Estaba, la discoteca, en el centro del culto a la reconversión. El antiguo teatro de cabaret convertido en discoteca, como Morasol ha reconvertido el cine que fue, del mismo nombre, en un estallido de neón y música ensordecedora, como Factory conserva aún vestigios del cine Espronceda, como La Fiesta, que sólo puede funcionar con un buen clima, mantiene su estructura de burdel al aire libre. Formaba parte, la discoteca lamida por las llamas, robada de su vida en una madrugada traicionera, de ese gusto madrileño por volver a ser lo que se fue sin dejar de seguir con la oreja pegada al hoy.

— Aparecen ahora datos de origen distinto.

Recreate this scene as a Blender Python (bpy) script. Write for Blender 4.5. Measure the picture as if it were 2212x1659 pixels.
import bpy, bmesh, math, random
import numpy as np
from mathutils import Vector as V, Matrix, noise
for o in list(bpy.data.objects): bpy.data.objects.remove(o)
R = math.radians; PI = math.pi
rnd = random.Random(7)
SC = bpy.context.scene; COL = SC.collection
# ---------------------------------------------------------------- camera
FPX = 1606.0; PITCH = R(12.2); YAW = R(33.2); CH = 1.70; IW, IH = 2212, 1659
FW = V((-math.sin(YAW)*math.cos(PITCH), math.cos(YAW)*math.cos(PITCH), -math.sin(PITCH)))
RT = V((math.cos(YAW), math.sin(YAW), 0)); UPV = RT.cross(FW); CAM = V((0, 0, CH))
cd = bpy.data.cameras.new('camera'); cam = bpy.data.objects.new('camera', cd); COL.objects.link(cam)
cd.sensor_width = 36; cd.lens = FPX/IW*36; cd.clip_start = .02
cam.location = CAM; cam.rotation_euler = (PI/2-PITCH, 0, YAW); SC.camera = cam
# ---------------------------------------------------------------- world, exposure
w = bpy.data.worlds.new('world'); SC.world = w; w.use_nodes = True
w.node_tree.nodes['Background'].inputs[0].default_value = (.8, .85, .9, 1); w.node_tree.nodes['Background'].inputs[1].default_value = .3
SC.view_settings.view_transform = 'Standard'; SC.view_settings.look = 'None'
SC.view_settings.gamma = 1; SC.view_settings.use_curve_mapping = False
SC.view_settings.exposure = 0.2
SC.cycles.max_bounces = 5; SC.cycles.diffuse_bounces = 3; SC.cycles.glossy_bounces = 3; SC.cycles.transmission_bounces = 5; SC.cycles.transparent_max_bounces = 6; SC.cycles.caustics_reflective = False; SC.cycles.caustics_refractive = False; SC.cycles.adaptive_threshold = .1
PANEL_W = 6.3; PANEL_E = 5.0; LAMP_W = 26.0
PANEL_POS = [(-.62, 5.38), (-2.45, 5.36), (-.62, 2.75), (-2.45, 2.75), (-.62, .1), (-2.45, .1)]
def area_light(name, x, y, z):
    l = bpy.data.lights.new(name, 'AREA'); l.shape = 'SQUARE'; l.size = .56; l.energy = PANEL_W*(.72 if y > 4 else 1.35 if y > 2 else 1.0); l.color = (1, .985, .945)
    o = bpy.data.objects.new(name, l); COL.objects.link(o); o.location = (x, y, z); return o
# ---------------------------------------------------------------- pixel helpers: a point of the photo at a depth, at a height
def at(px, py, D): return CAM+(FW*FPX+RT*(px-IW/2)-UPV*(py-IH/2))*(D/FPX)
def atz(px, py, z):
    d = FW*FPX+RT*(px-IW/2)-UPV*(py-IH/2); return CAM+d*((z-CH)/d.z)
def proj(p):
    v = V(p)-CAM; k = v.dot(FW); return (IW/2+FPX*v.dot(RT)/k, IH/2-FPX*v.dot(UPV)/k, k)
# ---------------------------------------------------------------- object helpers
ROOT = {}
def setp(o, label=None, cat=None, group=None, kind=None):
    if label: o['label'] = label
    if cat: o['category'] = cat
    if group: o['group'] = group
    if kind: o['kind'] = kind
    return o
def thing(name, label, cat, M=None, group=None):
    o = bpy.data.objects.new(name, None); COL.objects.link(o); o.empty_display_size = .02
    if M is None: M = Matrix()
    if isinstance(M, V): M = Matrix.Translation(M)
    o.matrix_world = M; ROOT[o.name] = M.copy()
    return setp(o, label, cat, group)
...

Alcalá 20 sacaba energía de su diversidad, así como otras salas la sacan de su especialización en un solo público. Aunque las atracciones fueran, sobre todo, de tipo juvenil: ya se anunciaba, para el primer trimestre de 1984, un concurso de música pop, con premio de un millón de pesetas y la publicación de un disco que hubiera incluido los temas clasificados en los cinco primeros lugares. Todo estaba mecido, sin embargo, en ese decorado antiguo, de bombonera, que ardió como el infierno cuando saltó la chispa.